━━━ INPUT RECORDS ━━━

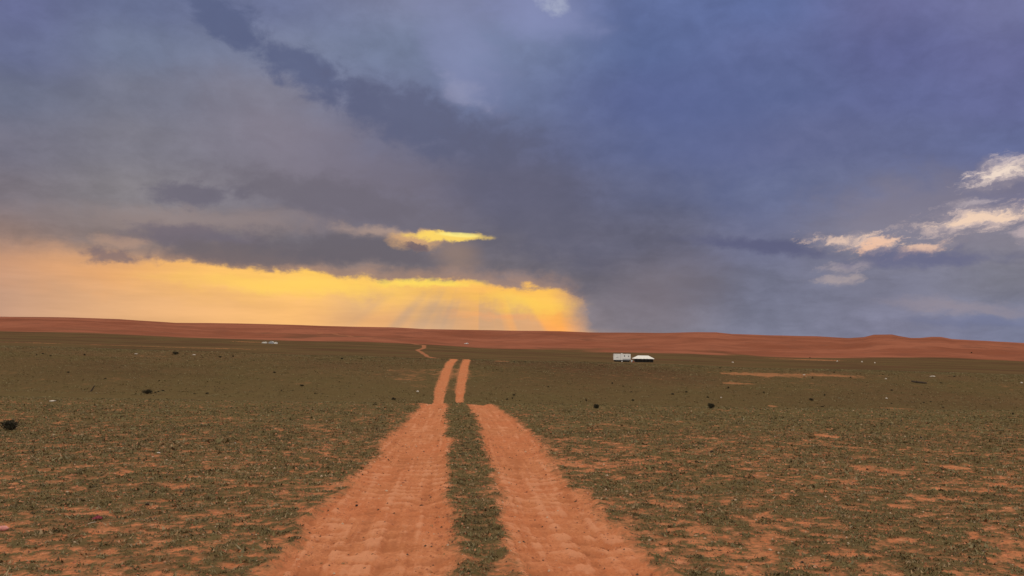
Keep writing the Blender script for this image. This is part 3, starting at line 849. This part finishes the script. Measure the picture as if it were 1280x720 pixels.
def stone(px, py, wpx, hpx, label, mat='pale', name='pale_stone', cat='stone', group='pale stones lying on the plain', ymin=0):
    global _si; _si += 1
    x, y, z, k = size_at(px, py, ymin)
    me = CM[_si % 4].copy(); me.materials.clear(); me.name = name
    o = link(name, me, M[mat], None, (x, y, z - 0.03 * hpx * k), _si * 2.1)
    o.scale = (wpx * k, wpx * k * 0.8, hpx * k)
    return tag(o, label, cat, group)

big_shrub(14, 538, 25, 14, 'largest dark bushy shrub, at the left edge of the plain', 1)
big_shrub(184, 492.5, 12, 7.0, 'dark rounded shrub with a trail of small dark tufts at its right', 2)
big_shrub(219.5, 443.3, 8.5, 4.2, 'black dome-shaped shrub alone high on the far left plain', 3)
big_shrub(889, 511, 8, 7.5, 'roundish dark shrub on the right plain, the darkest one right of the tent', 4)
big_shrub(745.5, 511, 7, 5.5, 'low dark spiky shrub on the right plain below the cabin', 5)
S = [
 (194,491.5,3.5,2,'tiny dark tuft, first to the right of the rounded left shrub'),
 (198,490.3,3,1.6,'tiny dark tuft, middle one of the trail beside the rounded left shrub'),
 (203.5,489.3,4,2,'tiny dark tuft at the far right end of the trail beside the rounded left shrub'),
 (275,447.2,4,2.4,'left one of a pair of small dark shrubs right of the dome-shaped shrub'),
 (291,446.2,3,2.2,'right one of a pair of small dark shrubs right of the dome-shaped shrub'),
 (45.5,444.3,3,1.8,'leftmost of three tiny dark shrubs near the top left of the plain'),
 (53.5,442.9,3.2,1.8,'middle and highest of three tiny dark shrubs near the top left of the plain'),
 (63,445.2,3,1.6,'rightmost of three tiny dark shrubs near the top left of the plain'),
 (105.5,444.5,3,2.6,'tiny upright dark shrub between the group of three and the dome-shaped shrub'),
 (85,466.2,3.4,1.9,'small dark shrub by itself above the leaning stick on the left plain'),
 (131.5,474,4,2,'small dark shrub just above and right of the leaning stick'),
 (259,493,4.5,2.4,'small flat dark shrub, right of the trail of tufts on the left plain'),
 (243,493,3,1.5,'very small dark shrub just left of a flatter one on the left plain'),
 (343,466.5,4,2.2,'small dark shrub on the left plain nearly under the far white camp'),
 (376.5,483,6.5,2.3,'low wide dark shrub on the left plain midway between camp and ruts'),
 (393.5,493,3,2.2,'small dark shrub just below the low wide one on the left plain'),
 (427.5,449.5,4,2.6,'dark shrub on the skyline of the near rise, left of the far path'),
 (451.5,449.3,3,1.8,'smaller dark shrub on the near rise, nearest to the far path'),
 (492,500.2,6,3.4,'dark two-humped shrub just left of the dirt ruts'),
 (642,494.8,4.5,2.3,'dark shrub just right of the dirt ruts, highest of three together'),
 (640.3,499,2.4,2.6,'narrow dark shrub, middle of three just right of the dirt ruts'),
 (634,500,3.8,2,'low dark shrub, nearest the ruts of the three at their right'),
 (643,453.3,3.2,1.6,'dark shrub on the near rise right of the ruts, left one of a pair'),
 (656.5,453,3,1.4,'dark shrub on the near rise right of the ruts, right one of a pair'),
 (685,484.2,3,1.8,'small dark shrub on the right plain midway between ruts and cabin'),
 (732.5,501.6,3,2.6,'small dark shrub directly left of the low spiky shrub'),
 (765.5,480,3,2.2,'small dark shrub straight below the white cabin'),
 (791,501.4,4.2,2.4,'small brown-black shrub right of the low spiky shrub'),
 (841,493.4,5,1.9,'low broken dark shrub below and right of the tent, left of a pair'),
 (857.5,490.8,4,1.9,'low dark shrub below and right of the tent, right of a pair'),
 (884.5,497.6,3.6,2.2,'small reddish dark shrub just above the darkest round shrub'),
 (910.5,485.6,4,2.4,'small dark shrub above and right of the darkest round shrub'),
 (900,460.6,3,1.7,'tiny dark shrub on the rise above the left end of the bare orange bank'),
 (913.5,464.2,2.5,1.6,'tiny dark shrub at the left part of the bare orange bank'),
 (954.5,491,3.6,1.6,'small flat dark shrub midway between the round shrub and the tilted one'),
 (1014,501.4,6,4.2,'tilted dark shrub on the right plain, larger of a close pair'),
 (1031,494.8,3.4,2.4,'small dark shrub just above and right of the tilted one'),
 (1015.5,473.3,3,1.6,'tiny dark shrub under the right end of the bare orange bank'),
 (1063.5,472.6,3,1.8,'tiny dark shrub just past the right end of the bare orange bank'),
 (1042.5,466.3,2.4,1.8,'tiny dark shrub on the rise above the right end of the orange bank'),
 (1176.5,479.2,4,1.5,'small flat dark shrub right of the fallen log'),
 (1193,471,5,1.4,'low dark shrub on the rise, above and right of the fallen log'),
 (1114.5,488.6,3.4,1.8,'small dark shrub left of and below the fallen log'),
 (1155,504,3.2,1.8,'small dark shrub straight below the fallen log, left one of a pair'),
 (1163.5,502.6,3.4,1.3,'faint flat shrub straight below the fallen log, right one of a pair'),
 (1179,510,3.4,1.6,'small flat dark shrub, lowest right of the group below the fallen log'),
 (1114.5,505,3,1.3,'faint flat shrub below the white rag on the right plain'),
 (1028,509,5,1.5,'faint low shrub just below the tilted shrub'),
 (1266.5,519,3.4,3,'small dark shrub by the right edge of the plain'),
 (1012.5,447.8,2.2,1.4,'tiny dark bush at the foot of the red dunes on the right'),
 (1214.5,441.5,2.4,1.8,'tiny dark bush on the slope of the red dunes at the far right'),
]
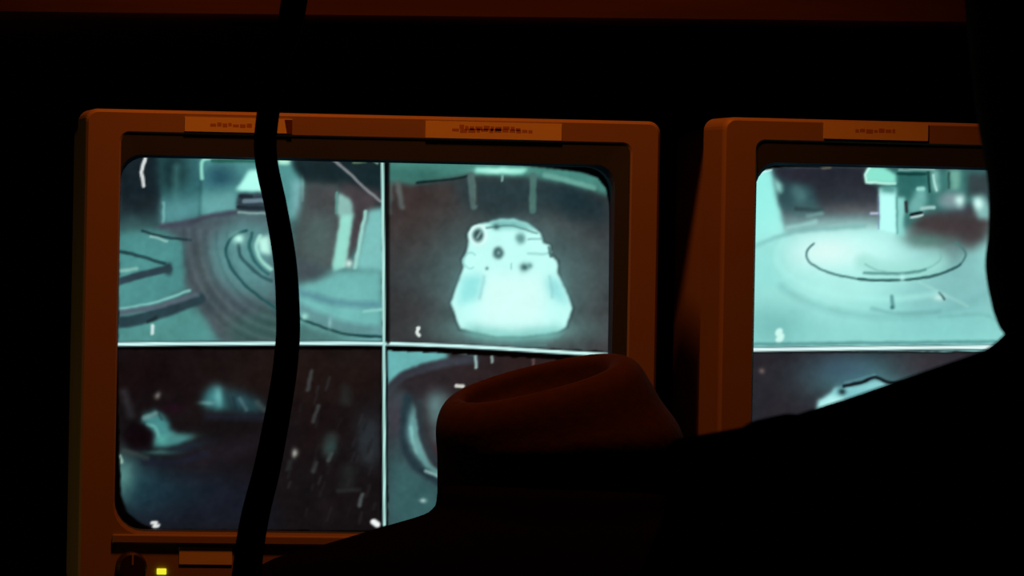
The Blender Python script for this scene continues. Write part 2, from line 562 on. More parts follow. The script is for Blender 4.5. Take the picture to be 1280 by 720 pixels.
    p.line([(300, 82), (310, 185)], 26, (78, 104, 102), 3)
    p.line([(324, 90), (320, 180)], 5, (50, 60, 60), 2)
    p.line([(518, 80), (516, 200)], 24, (74, 112, 106), 3)
    p.line([(408, 80), (408, 96)], 6, (150, 200, 190), 2)
    p.line([(45, 110), (60, 190)], 18, (84, 92, 90), 4)
    p.line([(20, 110), (16, 210)], 14, (84, 104, 100), 5, 0.7)
    # the car
    hull = [(262, 612), (236, 545), (230, 522), (258, 440), (275, 395), (270, 370), (285, 340), (292, 320), (287, 285), (300, 258), (330, 246), (360, 244),
            (400, 230), (450, 230), (500, 246), (540, 276), (552, 312), (575, 322), (580, 356), (602, 376), (604, 418), (640, 500), (654, 540), (634, 605), (600, 622), (500, 636), (380, 636)]
    p.blob(445, 615, 230, 42, (110, 170, 164), 0.8)
    p.line(hull + hull[:1], 15, (30, 50, 54), 3, 0.7, False)
    p.poly(hull, (196, 255, 248), 1.4)
    p.poly([(330, 420), (550, 420), (560, 600), (320, 600)], (214, 255, 250), 8)
    p.poly([(270, 430), (345, 420), (325, 510), (250, 530)], (150, 230, 228), 5)
    p.poly([(560, 430), (610, 440), (640, 530), (580, 500)], (150, 226, 226), 5)
    p.line([(330, 505), (345, 430)], 8, (140, 200, 200), 4, 0.6)
    p.line([(575, 430), (585, 500)], 8, (130, 195, 198), 4, 0.5)
    p.poly([(270, 600), (450, 618), (630, 600), (600, 640), (450, 655), (300, 640)], (120, 196, 188), 5, 0.8)
    p.poly([(362, 246), (400, 232), (450, 232), (500, 248), (528, 272), (440, 262), (380, 266)], (120, 190, 186), 3)
    p.line([(350, 262), (440, 254), (530, 280)], 6, (70, 110, 108), 2, 0.7)
    p.ring(326, 286, 28, 32, 10, (220, 255, 250), 0, 360, 1.5)
    p.blob(325, 287, 19, 23, (52, 76, 78), 1.0, 0, 2.0)
    p.line([(322, 296), (334, 276)], 8, (120, 160, 158), 2)
    p.blob(395, 348, 19, 22, (60, 96, 98), 1.0, 0, 2.0)
    p.blob(396, 348, 7, 8, (130, 170, 170), 0.9)
    p.blob(388, 256, 10, 10, (50, 84, 84), 0.8)
    p.blob(472, 298, 18, 20, (90, 140, 138), 0.9, 0, 1.5)
    p.line([(500, 300), (550, 300)], 6, (110, 160, 158), 2, 0.7)
    p.blob(486, 398, 14, 14, (60, 104, 104), 1.0)
    p.blob(505, 392, 10, 10, (90, 140, 138), 0.8)
    p.line([(500, 350), (550, 352), (580, 345)], 8, (130, 190, 186), 3, 0.6)
    p.line([(570, 330), (580, 360)], 10, (50, 80, 80), 2, 0.7)
    p.line([(440, 385), (440, 402)], 5, (110, 170, 168), 2, 0.6)
    p.blob(355, 402, 6, 6, (70, 110, 110), 0.8)
    p.ring(298, 375, 22, 28, 6, (140, 210, 206), 60, 320, 2, 0.7)
    p.line([(114, 610), (118, 610), (112, 624), (120, 636)], 12, (226, 236, 232), 1.5)
    p.line([(450, 665), (560, 668)], 8, (80, 130, 130), 2, 0.7)
    # ---- lower left view: dark, streaks of light
    p.crop(148, 430, 3.0)
    p.window([(0, 22), (980, 22), (980, 700), (140, 692), (70, 660), (25, 620), (10, 560)])
    p.poly([(-20, 0), (990, 0), (990, 720), (-20, 720)], (20, 17, 19), 0)
    p.blob(700, 100, 500, 130, (32, 22, 19), 0.8)
    p.blob(120, 120, 240, 120, (20, 11, 13), 0.8)
    p.poly([(0, 440), (300, 470), (500, 480), (600, 700), (0, 720)], (22, 26, 36), 14)
    p.blob(70, 520, 110, 100, (34, 72, 82), 0.85)
    p.blob(20, 500, 46, 80, (92, 150, 142), 0.9)
    p.blob(170, 560, 150, 60, (26, 50, 62), 0.6)
    p.blob(400, 400, 220, 40, (34, 30, 38), 0.7, -0.2)
    p.poly([(318, 195), (345, 160), (385, 160), (400, 200), (420, 245), (320, 240)], (58, 124, 128), 5)
    p.poly([(385, 170), (470, 185), (545, 225), (540, 260), (430, 250)], (40, 78, 86), 6)
    p.blob(374, 198, 16, 34, (104, 174, 174), 0.9, -0.15)
    p.blob(335, 220, 28, 8, (100, 150, 148), 0.8)
    p.line([(455, 205), (480, 245)], 14, (74, 106, 112), 4, 0.8)
    p.line([(430, 200), (440, 245)], 8, (30, 44, 54), 3, 0.8)
    p.line([(520, 220), (545, 245)], 20, (64, 80, 80), 5, 0.7)
    p.line([(330, 270), (540, 275)], 20, (30, 34, 48), 8, 0.7)
    p.poly([(88, 290), (100, 262), (135, 246), (165, 258), (188, 290), (198, 322), (232, 340), (290, 342), (240, 372), (180, 388), (132, 384), (140, 352), (122, 318)], (66, 132, 132), 3)
    p.line([(110, 300), (140, 310), (150, 345)], 12, (110, 180, 172), 3, 0.7)
    p.line([(125, 268), (150, 262), (165, 280)], 10, (40, 60, 66), 3, 0.7)
    p.blob(215, 352, 70, 16, (70, 126, 122), 0.7, -0.12)
    p.line([(100, 275), (140, 260)], 18, (110, 150, 148), 4, 0.8)
    p.blob(165, 355, 26, 20, (80, 160, 150), 0.8)
    p.blob(165, 404, 60, 9, (74, 128, 122), 0.7)
    p.blob(260, 385, 90, 18, (30, 42, 54), 0.7, -0.25)
    p.line([(100, 440), (200, 445), (330, 410)], 20, (26, 30, 44), 6, 0.8)
    p.blob(76, 345, 58, 52, (14, 7, 11), 1.0, 0.2, 3.0)
    p.line([(25, 180), (48, 265)], 30, (52, 52, 56), 8, 0.6)
    p.line([(25, 400), (110, 425)], 14, (56, 66, 64), 5, 0.8)
    p.line([(8, 420), (16, 440)], 14, (140, 180, 166), 3)
    p.blob(148, 192, 11, 14, (120, 116, 110), 0.9, 0.5)
    p.blob(205, 240, 40, 18, (34, 12, 26), 0.7)
    for x0, y0, x1, y1, w, lv in ((722, 100, 708, 170, 14, 74), (748, 232, 728, 290, 15, 90), (800, 350, 780, 400, 40, 50), (796, 410, 786, 436, 14, 110),
                                  (742, 445, 728, 475, 16, 66), (912, 565, 902, 605, 15, 88), (640, 440, 632, 470, 16, 44), (850, 170, 850, 210, 40, 38),
                                  (930, 320, 935, 420, 60, 42), (860, 480, 850, 520, 60, 34), (820, 550, 900, 545, 16, 40)):
        p.line([(x0, y0), (x1, y1)], w, (lv * 0.9, lv, lv), w * 0.22, 0.85)
    p.blob(790, 380, 26, 40, (50, 96, 90), 0.7)
    p.blob(660, 408, 11, 16, (190, 196, 184), 1.0)
    p.blob(730, 330, 110, 160, (28, 14, 14), 0.4)
    p.blob(940, 360, 50, 90, (44, 52, 60), 0.7)
    for k in range(40):
        x, y = rnd.uniform(620, 970), rnd.uniform(60, 640)
        L = rnd.uniform(15, 50)
        lv = rnd.uniform(24, 50)
        p.line([(x, y), (x - L * 0.3, y + L)], 9, (lv, lv, lv * 1.05), 3, 0.5)
    p.line([(126, 668), (142, 668), (134, 680), (150, 678)], 12, (226, 230, 228), 2)
    p.line([(955, 668), (968, 678)], 22, (240, 246, 246), 2.5)
    # ---- lower right view: curved dark wall with a pale corner
    p.crop(470, 425, 2.44)
    p.window([(30, 32), (740, 70), (735, 480), (690, 560), (600, 590), (34, 590)])
    p.poly([(20, 10), (760, 10), (760, 600), (20, 600)], (40, 36, 40), 0)
    p.blob(520, 180, 240, 240, (44, 26, 24), 0.7)
    p.poly([(20, 20), (215, 20), (218, 60), (140, 78), (75, 110), (30, 150)], (104, 178, 178), 3)
    p.line([(30, 160), (90, 105), (220, 68), (300, 60)], 26, (54, 58, 66), 5)
    p.poly([(30, 180), (60, 150), (110, 180), (100, 400), (160, 580), (30, 590)], (52, 74, 78), 7)
    p.poly([(30, 360), (110, 380), (200, 420), (240, 600), (30, 600)], (54, 92, 94), 10)
    p.poly([(40, 180), (60, 160), (90, 250), (70, 300), (40, 300)], (62, 52, 62), 8)
    p.line([(95, 180), (85, 300), (120, 380), (190, 430)], 30, (34, 52, 60), 6)
    p.poly([(112, 185), (122, 240), (130, 300), (148, 350), (170, 392), (150, 388), (118, 350), (96, 300), (92, 270)], (116, 178, 178), 3.5)
    p.line([(104, 270), (124, 340)], 14, (140, 206, 202), 4, 0.6)
    p.line([(120, 250), (125, 330), (165, 390), (220, 420)], 16, (100, 150, 150), 4, 0.8)
    p.line([(130, 190), (140, 290), (175, 360), (240, 410)], 18, (40, 50, 56), 5, 0.9)
    p.poly([(150, 180), (200, 160), (230, 180), (230, 330), (180, 330)], (88, 104, 106), 8)
    p.poly([(160, 170), (200, 160), (200, 240), (165, 250)], (100, 140, 140), 6, 0.7)
    p.line([(180, 330), (210, 360)], 20, (60, 44, 50), 5, 0.7)
    p.line([(150, 400), (200, 420)], 10, (130, 170, 168), 3)
    p.blob(142, 490, 10, 7, (170, 200, 196), 0.9)
    p.line([(222, 36), (300, 44)], 9, (120, 160, 158), 2)
    p.line([(303, 40), (303, 84)], 9, (150, 180, 178), 1.6)
    p.line([(352, 40), (352, 68)], 9, (140, 160, 158), 1.6)
    p.line([(478, 52), (480, 74)], 9, (90, 70, 70), 2)
    p.line([(243, 139), (264, 142)], 11, (214, 216, 206), 1.6)
    p.window()
    p.grain(11)
    # ---- white dividers between the four views
    ident()
    p.window()
    p.line([(100, 431.5), (148, 430.5), (330, 429.5), (478, 429.8), (600, 434.5), (700, 440.5), (764, 444)], 6.2, (6, 10, 16), 2)
    p.line([(480, 432), (479.6, 660)], 7.5, (6, 10, 16), 1.5)
    p.line([(149, 430.2), (330, 429.2), (478, 429.5), (600, 434.0), (700, 440), (764, 443.6)], 4.4, (204, 248, 244), 1.6)
    p.line([(477, 194), (478.5, 330), (479, 430), (479.3, 540), (479.5, 656)], 3.8, (176, 230, 222), 1.4)
    p.line([(484, 194), (484, 428)], 4.5, (12, 14, 16), 2, 0.8)
    # unlit edge of the glass
    edge = [(151, 196), (165, 193), (300, 192), (480, 193.5), (560, 198), (650, 205), (725, 213), (748, 219), (760, 233), (765, 258), (770, 330), (773, 420),
            (772, 560), (766, 630), (752, 652), (720, 662), (600, 665), (400, 665), (200, 663), (178, 655), (160, 640), (152, 618), (149, 560), (147, 430), (148, 300)]
    p.c *= p.blur(p.mask_poly(edge), 1.2)[..., None]
    return p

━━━

◆ **WHAT IS BEING ASKED**: Scan the data above and copy every line with "script" in it.

◆ **EXERCISE RESULT**:
Keep writing the Blender script for this image. This is part 3, starting at line 849. This part finishes the script. Measure the picture as if it were 1280x720 pixels.
The Blender Python script for this scene continues. Write part 2, from line 562 on. More parts follow. The script is for Blender 4.5. Take the picture to be 1280 by 720 pixels.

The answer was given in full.